I think that this is obviously not true of the overwhelming majority of modern Mormons, except perhaps for some of the fundamentalist breakaway Mormons like Warren Jeffs. I do have a problem when people make excuses for, or act as apologists for, any shameful actions that took place in the past (such as Joseph Smith's violation of human rights in Nauvoo). I think that in most cases, making excuses for events long in the past is mostly just academic and doesn't have any bearing on the world today.

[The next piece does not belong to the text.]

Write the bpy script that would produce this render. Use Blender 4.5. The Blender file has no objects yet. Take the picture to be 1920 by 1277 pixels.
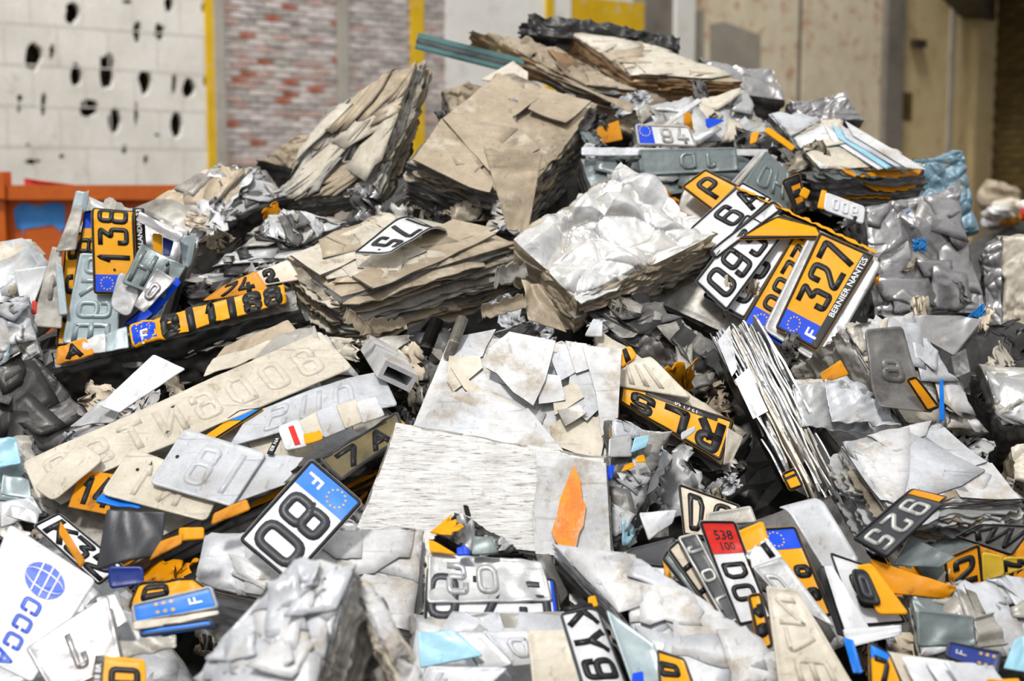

One thing to bear in mind is that when one's faith is threatened by any suggestion that an early figure or founder of the faith was a flawed human being who didn't always do the right thing, then you get this whole circling of the wagons phenomenon. It turns people into apologists, and it closes down the mind. It is a shame that this happens so often in religious faiths. But there you have it.
Anonymous said…
I worked in Salt Lake in the late 80s. During that time, my father became terminally ill. My co-workers tried to console me by saying that when he had been dead for two years, he would have the opportunity to convert.
These people were well educated scientists. I could not believe my ears. Although I understand that they were attempting to be kind, their "concern" chilled me to the bone.
I have long since moved from that place, but I will never forget this.
It would not surprise me in the least if the Mormon church ordered this massacre. It is compatible not only with the history of that time, but of fanaticism at any time.